>> Begin INFORMATION SHOWN

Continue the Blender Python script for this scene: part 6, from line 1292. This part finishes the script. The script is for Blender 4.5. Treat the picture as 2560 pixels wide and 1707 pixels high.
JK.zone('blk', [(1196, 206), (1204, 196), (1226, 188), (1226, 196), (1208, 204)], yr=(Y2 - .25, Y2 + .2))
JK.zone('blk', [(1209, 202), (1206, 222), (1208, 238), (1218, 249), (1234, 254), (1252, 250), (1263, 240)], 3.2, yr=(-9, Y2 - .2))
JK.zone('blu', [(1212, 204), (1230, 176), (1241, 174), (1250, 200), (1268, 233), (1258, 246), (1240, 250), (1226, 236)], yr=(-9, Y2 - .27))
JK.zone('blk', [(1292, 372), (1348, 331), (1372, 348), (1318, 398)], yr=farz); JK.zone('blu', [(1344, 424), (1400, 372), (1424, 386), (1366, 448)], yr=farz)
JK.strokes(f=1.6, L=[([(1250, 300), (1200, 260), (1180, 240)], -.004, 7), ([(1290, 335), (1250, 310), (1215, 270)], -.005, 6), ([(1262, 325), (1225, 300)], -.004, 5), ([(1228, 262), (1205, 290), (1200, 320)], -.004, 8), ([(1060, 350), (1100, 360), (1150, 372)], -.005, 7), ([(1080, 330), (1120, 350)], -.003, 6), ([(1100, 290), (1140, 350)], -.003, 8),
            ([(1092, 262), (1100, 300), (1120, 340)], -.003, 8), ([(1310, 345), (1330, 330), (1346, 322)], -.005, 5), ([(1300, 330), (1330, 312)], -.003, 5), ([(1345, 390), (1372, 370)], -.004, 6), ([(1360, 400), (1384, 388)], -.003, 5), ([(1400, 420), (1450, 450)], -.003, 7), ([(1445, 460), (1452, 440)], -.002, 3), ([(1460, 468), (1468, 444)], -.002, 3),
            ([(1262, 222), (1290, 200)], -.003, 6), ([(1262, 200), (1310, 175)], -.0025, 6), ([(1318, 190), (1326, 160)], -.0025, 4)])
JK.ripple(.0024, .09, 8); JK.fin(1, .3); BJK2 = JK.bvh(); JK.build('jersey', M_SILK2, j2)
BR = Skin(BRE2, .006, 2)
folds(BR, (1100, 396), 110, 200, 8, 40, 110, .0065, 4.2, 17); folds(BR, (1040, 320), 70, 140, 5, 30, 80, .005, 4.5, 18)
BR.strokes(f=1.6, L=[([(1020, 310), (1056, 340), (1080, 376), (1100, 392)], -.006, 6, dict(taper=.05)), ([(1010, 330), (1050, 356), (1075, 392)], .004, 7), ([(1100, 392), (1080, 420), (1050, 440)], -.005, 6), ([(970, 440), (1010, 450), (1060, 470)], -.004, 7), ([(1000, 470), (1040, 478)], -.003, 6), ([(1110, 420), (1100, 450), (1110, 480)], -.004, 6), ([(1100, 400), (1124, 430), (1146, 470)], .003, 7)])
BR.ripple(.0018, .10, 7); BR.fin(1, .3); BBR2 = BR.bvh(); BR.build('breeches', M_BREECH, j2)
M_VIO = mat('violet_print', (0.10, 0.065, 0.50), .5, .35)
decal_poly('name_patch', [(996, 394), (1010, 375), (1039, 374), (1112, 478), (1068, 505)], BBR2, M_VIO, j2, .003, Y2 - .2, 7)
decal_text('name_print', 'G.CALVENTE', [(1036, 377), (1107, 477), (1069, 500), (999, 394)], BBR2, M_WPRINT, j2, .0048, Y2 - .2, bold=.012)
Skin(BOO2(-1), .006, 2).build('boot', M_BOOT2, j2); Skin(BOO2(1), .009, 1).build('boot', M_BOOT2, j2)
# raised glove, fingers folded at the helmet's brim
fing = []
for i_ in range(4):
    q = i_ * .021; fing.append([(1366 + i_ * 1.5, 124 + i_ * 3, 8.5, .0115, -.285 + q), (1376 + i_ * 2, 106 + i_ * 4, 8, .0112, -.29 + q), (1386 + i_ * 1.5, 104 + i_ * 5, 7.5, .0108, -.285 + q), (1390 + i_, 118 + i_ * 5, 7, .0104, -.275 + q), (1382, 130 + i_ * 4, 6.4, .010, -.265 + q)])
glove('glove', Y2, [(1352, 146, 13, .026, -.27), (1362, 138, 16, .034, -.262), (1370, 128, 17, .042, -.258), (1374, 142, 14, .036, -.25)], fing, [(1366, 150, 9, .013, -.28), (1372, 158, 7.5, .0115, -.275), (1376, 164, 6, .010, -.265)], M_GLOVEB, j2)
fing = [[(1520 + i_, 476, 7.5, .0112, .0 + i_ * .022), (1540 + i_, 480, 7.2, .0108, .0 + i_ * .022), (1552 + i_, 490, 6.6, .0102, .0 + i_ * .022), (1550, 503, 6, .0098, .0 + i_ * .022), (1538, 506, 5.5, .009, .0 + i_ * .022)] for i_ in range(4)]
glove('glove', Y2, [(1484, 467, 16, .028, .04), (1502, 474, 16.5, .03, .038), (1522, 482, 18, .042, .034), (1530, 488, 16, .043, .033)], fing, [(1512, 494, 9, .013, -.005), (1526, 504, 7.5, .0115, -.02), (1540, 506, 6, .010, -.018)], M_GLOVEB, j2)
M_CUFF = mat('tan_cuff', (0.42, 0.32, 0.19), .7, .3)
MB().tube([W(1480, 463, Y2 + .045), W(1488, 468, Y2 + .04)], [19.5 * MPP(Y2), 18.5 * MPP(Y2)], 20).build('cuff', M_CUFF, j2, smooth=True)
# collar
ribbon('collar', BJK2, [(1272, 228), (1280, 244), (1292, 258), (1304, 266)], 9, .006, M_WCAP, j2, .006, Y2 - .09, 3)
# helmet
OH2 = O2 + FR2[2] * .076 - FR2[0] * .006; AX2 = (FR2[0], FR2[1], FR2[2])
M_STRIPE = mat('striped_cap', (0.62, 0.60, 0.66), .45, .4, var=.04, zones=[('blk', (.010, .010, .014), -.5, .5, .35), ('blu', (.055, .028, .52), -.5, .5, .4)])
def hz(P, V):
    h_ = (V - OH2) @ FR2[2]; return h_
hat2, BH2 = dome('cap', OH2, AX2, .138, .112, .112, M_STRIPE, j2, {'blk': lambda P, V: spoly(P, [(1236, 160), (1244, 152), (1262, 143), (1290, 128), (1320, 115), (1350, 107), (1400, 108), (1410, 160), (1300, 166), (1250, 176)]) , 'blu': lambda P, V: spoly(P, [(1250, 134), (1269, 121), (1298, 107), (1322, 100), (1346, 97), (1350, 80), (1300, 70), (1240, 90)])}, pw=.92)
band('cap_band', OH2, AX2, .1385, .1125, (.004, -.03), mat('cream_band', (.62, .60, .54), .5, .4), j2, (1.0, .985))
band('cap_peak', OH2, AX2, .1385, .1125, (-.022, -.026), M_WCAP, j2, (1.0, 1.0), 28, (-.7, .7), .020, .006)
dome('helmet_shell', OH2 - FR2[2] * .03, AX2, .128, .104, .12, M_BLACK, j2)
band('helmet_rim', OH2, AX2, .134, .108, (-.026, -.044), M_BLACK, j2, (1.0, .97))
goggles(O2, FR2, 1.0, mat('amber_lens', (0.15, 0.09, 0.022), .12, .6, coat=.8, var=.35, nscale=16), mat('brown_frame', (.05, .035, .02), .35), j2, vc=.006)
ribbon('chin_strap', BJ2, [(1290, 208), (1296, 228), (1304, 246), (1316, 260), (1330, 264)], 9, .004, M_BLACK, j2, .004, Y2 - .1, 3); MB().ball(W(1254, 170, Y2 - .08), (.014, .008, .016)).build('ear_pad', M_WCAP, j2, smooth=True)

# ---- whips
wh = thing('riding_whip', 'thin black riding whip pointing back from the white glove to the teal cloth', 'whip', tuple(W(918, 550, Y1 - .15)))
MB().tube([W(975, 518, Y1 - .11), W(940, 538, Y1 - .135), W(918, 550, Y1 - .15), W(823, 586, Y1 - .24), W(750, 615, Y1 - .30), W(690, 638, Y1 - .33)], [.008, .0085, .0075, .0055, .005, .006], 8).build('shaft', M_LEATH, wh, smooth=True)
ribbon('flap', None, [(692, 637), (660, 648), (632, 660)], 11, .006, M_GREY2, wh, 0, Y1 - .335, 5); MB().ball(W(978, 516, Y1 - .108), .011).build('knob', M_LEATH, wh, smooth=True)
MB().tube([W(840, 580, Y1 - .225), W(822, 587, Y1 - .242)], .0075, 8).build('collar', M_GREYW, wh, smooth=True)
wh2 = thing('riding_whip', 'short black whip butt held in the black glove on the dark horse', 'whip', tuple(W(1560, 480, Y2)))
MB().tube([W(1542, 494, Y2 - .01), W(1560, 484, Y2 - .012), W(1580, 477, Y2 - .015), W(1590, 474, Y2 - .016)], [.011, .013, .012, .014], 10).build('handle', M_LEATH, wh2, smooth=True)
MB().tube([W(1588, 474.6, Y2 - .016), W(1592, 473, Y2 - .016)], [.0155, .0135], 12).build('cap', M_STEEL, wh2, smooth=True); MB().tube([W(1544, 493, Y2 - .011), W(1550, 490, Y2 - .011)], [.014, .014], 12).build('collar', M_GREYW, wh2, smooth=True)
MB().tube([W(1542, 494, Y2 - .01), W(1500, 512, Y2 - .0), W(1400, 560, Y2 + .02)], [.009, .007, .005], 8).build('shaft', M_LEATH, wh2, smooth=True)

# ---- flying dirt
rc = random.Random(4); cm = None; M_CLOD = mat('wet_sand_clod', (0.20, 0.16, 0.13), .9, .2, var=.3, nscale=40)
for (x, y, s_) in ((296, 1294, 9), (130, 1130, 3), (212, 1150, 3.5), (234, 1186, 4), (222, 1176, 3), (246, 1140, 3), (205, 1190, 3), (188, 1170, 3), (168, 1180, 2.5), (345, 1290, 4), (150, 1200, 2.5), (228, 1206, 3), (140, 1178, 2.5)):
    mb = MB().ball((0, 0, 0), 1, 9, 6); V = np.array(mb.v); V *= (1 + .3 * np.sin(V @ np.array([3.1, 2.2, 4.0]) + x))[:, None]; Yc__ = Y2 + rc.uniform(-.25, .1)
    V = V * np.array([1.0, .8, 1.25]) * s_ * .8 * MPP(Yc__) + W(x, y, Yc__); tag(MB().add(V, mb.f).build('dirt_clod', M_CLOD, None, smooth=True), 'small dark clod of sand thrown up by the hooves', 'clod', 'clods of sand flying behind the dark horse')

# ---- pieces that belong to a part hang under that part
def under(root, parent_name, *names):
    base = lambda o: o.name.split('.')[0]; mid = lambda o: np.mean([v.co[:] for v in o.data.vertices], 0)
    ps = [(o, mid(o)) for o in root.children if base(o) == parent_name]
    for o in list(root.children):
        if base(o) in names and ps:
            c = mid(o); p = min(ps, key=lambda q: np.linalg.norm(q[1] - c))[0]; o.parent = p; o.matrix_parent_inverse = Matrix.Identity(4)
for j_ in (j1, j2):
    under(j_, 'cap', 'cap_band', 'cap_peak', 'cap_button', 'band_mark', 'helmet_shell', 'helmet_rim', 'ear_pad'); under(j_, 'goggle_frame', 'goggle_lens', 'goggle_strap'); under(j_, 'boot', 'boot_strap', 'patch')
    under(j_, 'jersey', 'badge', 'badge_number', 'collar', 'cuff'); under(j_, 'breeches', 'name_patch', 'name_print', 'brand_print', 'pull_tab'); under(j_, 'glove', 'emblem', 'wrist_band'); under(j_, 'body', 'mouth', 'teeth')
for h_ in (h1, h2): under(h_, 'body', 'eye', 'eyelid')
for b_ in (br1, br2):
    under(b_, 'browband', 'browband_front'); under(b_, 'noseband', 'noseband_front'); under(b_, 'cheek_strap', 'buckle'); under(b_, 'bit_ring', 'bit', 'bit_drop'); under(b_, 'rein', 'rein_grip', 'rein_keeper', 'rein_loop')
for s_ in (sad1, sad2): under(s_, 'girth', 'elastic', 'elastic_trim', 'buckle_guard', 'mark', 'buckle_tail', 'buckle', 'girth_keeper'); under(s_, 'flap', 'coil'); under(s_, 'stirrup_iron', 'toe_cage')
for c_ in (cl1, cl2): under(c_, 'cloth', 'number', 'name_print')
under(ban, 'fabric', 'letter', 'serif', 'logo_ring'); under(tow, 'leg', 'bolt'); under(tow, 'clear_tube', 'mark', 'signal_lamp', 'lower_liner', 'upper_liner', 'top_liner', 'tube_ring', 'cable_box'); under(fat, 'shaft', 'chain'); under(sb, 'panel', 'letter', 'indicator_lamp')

>> End INFORMATION SHOWN

Find the lines of the material that hold the word "from" and report their count alone.

2